A method of ranking the grip of industrial footwear on water wet, oily and icy surfaces

Abstract

A recently invented walking traction test method was chosen to measure the coefficient of friction (c.o.f.) of thirteen pairs of discarded working footwear. Floor surfaces were lubricated with a water-based wetting agent and four grades of mineral oil. The footwear were also tested on wet and dry ice. The maximum c.o.f. attained prior to each slip was recorded whilst walking forwards and again whilst walking backwards on the heels. Results for the thirteen footwear samples were ranked in descending order of c.o.f. for each floor and lubricant combination, and rank orders for the seven most slippery surfaces were compared.
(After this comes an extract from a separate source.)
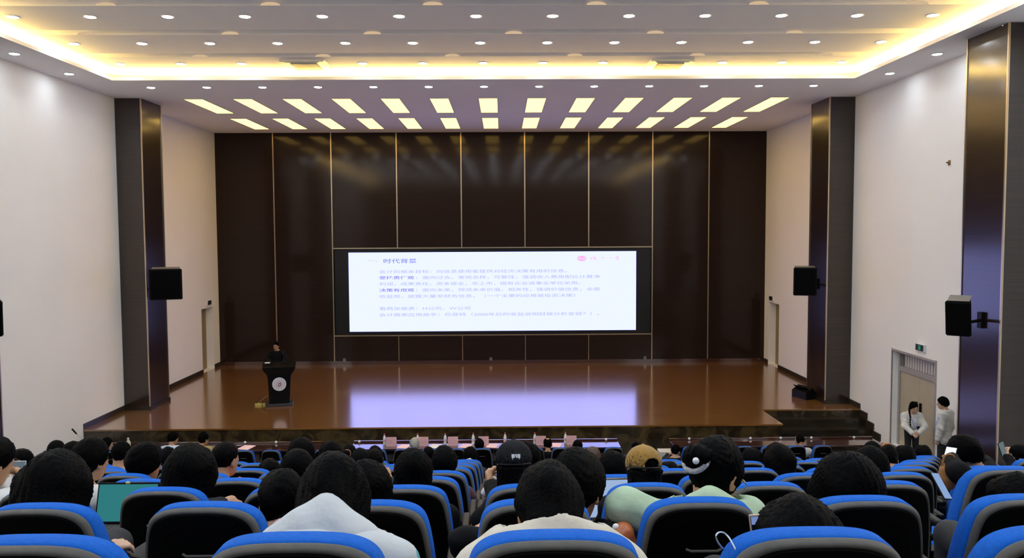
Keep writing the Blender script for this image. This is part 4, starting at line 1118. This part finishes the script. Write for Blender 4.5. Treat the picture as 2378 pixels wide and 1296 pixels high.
f = sit('blackcap', 'person in black cap with small white emblem, third row from bottom', 1193, 1019, 84, 3, 'undercap', yaw=-5, pitch=10, hv=.98, wear=BK, x=col_x(0) + .02,
        arms={-1: ((1158, 1165, 4.0), (1140, 1128, 4.15), (1, 0, 0))}, skin=M_SKIN, curl=.8)
cap(f, cloth('black_cap_cloth', (.010, .010, .011)), emblem=True)
f = sit('goldcap', 'person in golden brown cap with black hair below it', 1494, 1031, 86, 3, 'undercap', yaw=2, pitch=14, hv=1.02, wear=BK, x=col_x(1))
cap(f, cloth('golden_cap_cloth', (.27, .145, .025)), opening=True)
# fourth row
f = sit('whitecollar', 'person in white jacket with short black hair beside the teal laptop', 211, 1014, 70, 4, 'short', yaw=24, pitch=12, hv=1.08, wear=WH, sw=1.0, loose=.022, collar=.004, x=-2.62)
f = sit('darkhood', 'person with rounded dark hair just above the pink scrunchie', 690, 1041, 70, 4, 'bob', pitch=20, hv=1.02, wear=DG)
f = sit('fourthd', 'person with black bob between the cream jacket and golden cap', 1424, 1044, 72, 4, 'bob', pitch=16, hv=.98, wear=BK)
f = sit('fourthf', 'person with full black hair right of the widest head, fourth row', 2022, 1033, 74, 4, 'bob', pitch=16, hv=1.0, wear=BK)
# fifth row
f = sit('fifthb', 'person with short black hair and black collar above the teal laptop', 337, 1023, 70, 5, 'short', yaw=26, pitch=12, hv=1.14, wear=BK)
f = sit('redshirt', 'person in red shirt with short black hair', 523, 1024, 57, 5, 'crew', yaw=26, pitch=10, hv=1.08, wear=RD)
f = sit('fringe', 'person with thick short black hair, both ears showing, right of the long straight hair', 1032, 1033, 62, 5, 'short', yaw=6, pitch=14, hv=1.14, wear=MR, skin=M_SKINP)
f = sit('fifthd', 'person with black hair partly behind the black cap', 1224, 1024, 62, 5, 'bob', pitch=12, hv=.98, wear=BK)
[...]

Kendall's coefficient of concordance W = 0.73 for walking forwards and 0.79 for walking backwards; P < 0.001. Rank orders for each of the seven surfaces were also compared with mean rank orders. Correlation coefficients r, all reached or exceeded 0.92 ( P < 0.005) on rough plastic and stainless steel coated in 121.4 or 88.2 cSt oil (at 17.5°C) and on water lubricated glazed white tiles. On dry ice, r = 0.49; P < 0.05. The correlation between mean rank orders of footwear on forward and backward walking was 0.95; P < 0.005. The c.o.f. recorded whilst walking backwards was 37.7% lower than the forward walking c.o.f., supporting the hypothesis that dangerous slips are likely to occur on heel strike. There was also a significant correlation between roughness of soling and c.o.f.; P < 0.01. This method of measuring c.o.f. is now being applied to eliminate the most slippery footwear with the long-term aim of selecting the safest solings for specific environments.